Kita coba dengan mengamati UMK :

Pertama, jika UMK sesuai yang ditetapkan oleh pemerintah, maka upah sekecil itu akan PAS untuk hidup sederhana, bahkan untuk pekerja/buruh yang sudah berkeluarga. Uang dikelola dengan cerdas dan bijak.

Kedua, jika UMK sesuai yang ditetapkan oleh pemerintah dinaikkan 120% sampai 150% tiap tahun, maka upah sekecil itu bisa CUKUP untuk hidup layak.
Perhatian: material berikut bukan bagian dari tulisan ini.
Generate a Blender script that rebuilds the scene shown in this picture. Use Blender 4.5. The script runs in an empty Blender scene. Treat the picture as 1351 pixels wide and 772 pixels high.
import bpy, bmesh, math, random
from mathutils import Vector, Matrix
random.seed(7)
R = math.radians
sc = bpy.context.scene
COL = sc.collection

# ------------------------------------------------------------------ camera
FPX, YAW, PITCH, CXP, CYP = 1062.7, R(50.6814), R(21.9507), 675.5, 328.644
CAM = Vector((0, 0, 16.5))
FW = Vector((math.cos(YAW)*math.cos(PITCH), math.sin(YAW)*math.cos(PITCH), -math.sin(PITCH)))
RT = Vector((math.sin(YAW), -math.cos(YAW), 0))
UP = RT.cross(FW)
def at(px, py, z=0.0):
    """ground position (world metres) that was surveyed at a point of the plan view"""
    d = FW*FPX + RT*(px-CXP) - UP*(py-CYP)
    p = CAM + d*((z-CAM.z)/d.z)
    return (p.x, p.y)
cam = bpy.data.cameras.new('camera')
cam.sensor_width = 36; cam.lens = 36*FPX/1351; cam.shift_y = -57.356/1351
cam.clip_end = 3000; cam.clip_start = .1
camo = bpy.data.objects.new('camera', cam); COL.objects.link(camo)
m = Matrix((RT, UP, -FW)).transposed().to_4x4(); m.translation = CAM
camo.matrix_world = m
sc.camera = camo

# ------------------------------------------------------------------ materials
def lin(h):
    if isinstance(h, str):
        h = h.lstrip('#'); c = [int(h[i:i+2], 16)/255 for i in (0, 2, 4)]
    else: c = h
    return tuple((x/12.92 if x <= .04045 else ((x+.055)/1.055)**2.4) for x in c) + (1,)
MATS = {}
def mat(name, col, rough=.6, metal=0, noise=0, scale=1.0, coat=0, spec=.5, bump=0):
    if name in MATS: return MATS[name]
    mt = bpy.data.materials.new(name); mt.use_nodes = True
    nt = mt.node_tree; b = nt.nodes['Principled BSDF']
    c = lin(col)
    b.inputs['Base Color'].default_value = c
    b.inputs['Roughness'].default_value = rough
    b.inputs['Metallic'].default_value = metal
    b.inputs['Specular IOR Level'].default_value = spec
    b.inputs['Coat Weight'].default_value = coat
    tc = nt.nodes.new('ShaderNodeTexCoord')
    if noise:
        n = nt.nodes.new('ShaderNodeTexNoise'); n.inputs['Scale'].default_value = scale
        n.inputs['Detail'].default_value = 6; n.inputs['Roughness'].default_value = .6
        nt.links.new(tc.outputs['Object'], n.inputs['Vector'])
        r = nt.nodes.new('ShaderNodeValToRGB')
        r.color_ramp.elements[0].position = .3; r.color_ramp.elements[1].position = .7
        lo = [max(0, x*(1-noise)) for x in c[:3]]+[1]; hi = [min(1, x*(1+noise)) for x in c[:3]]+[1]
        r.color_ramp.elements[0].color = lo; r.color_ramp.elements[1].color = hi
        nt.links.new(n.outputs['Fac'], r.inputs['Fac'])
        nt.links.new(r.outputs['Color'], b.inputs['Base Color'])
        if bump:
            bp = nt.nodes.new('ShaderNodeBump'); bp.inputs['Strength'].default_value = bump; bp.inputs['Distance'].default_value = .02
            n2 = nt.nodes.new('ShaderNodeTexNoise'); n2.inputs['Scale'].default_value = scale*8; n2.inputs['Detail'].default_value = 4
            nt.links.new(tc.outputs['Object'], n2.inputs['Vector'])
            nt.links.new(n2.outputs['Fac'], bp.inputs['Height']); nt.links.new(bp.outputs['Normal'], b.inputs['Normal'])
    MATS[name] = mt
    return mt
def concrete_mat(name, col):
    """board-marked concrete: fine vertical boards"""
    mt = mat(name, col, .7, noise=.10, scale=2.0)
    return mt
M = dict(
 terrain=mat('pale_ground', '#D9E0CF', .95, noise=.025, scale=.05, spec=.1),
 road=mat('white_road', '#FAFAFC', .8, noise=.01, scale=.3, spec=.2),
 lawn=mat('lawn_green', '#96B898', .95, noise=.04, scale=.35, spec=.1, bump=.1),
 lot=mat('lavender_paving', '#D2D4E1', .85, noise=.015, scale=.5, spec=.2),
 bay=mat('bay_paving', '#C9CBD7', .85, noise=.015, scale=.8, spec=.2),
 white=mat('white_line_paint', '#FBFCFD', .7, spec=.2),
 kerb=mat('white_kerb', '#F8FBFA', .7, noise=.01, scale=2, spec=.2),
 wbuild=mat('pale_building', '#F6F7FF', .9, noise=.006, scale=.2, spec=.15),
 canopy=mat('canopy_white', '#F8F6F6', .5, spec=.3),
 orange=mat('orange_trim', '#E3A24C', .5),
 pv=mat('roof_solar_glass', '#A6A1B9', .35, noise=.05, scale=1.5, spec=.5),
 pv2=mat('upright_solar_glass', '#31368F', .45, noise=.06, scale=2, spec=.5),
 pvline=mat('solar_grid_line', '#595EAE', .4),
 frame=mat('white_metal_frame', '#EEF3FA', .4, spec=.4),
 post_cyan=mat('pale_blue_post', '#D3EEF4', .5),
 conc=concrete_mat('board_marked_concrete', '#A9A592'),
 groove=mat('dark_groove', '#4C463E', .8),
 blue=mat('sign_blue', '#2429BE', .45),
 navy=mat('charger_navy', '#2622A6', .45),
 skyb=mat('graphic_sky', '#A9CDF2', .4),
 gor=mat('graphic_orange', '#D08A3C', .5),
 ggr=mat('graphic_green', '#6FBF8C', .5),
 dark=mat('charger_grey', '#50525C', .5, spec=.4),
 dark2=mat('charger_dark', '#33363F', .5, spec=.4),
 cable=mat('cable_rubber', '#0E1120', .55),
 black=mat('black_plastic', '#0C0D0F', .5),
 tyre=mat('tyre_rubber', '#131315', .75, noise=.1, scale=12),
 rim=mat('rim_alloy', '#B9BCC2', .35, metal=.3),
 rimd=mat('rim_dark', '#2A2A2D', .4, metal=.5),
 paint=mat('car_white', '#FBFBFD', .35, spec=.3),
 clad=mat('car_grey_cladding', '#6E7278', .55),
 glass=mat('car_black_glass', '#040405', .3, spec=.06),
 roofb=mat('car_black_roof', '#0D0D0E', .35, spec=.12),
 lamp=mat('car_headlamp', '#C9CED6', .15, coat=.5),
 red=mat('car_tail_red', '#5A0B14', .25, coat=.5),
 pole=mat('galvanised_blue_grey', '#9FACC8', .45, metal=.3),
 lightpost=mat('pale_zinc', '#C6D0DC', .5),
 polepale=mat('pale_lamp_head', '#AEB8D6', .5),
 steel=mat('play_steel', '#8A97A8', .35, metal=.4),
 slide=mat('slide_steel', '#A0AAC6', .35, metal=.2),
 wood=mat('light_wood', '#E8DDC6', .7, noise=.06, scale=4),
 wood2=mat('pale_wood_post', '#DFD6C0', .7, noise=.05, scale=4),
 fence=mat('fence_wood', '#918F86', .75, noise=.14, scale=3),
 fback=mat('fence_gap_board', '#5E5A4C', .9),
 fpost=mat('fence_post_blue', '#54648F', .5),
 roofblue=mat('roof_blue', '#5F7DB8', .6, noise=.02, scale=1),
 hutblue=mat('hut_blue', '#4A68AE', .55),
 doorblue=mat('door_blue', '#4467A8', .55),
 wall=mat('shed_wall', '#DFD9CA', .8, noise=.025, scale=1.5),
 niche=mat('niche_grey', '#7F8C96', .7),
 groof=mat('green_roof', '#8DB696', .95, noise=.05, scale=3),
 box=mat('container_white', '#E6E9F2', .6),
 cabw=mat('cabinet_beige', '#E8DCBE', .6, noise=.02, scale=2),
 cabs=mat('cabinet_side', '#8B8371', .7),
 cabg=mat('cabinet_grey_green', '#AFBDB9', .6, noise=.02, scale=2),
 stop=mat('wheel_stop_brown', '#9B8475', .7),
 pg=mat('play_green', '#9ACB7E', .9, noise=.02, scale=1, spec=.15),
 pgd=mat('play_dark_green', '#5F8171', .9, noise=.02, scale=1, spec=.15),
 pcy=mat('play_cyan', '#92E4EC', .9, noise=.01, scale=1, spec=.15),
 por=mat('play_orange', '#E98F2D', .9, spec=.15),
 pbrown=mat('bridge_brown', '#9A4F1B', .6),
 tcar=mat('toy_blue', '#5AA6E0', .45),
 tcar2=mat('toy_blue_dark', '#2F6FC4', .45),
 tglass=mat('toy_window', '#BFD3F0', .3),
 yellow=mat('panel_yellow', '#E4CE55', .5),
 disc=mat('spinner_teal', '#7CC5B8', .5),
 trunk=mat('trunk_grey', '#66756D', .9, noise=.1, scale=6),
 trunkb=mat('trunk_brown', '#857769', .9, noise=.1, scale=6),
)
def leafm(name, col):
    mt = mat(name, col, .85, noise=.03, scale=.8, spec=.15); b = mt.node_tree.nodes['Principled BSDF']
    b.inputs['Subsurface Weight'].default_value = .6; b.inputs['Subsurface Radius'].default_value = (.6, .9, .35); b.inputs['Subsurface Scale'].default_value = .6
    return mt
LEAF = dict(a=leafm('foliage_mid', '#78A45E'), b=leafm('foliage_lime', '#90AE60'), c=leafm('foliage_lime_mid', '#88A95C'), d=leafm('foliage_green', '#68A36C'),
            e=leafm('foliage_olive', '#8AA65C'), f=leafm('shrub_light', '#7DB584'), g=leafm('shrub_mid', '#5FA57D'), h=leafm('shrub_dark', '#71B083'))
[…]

Keluarga pekerja/buruh bisa merintis masa depannya.

ketiga, jika UMK sesuai yang ditetapkan oleh pemerintah dilipatkan hingga 300% tiap tahun, walhasil upah sekecil itu malah akan terasa KURANG dengan gaya hidup pekerja/buruh. Mereka serta merta menyusun daftar belanja konsumtif untuk mendongkrak harga diri.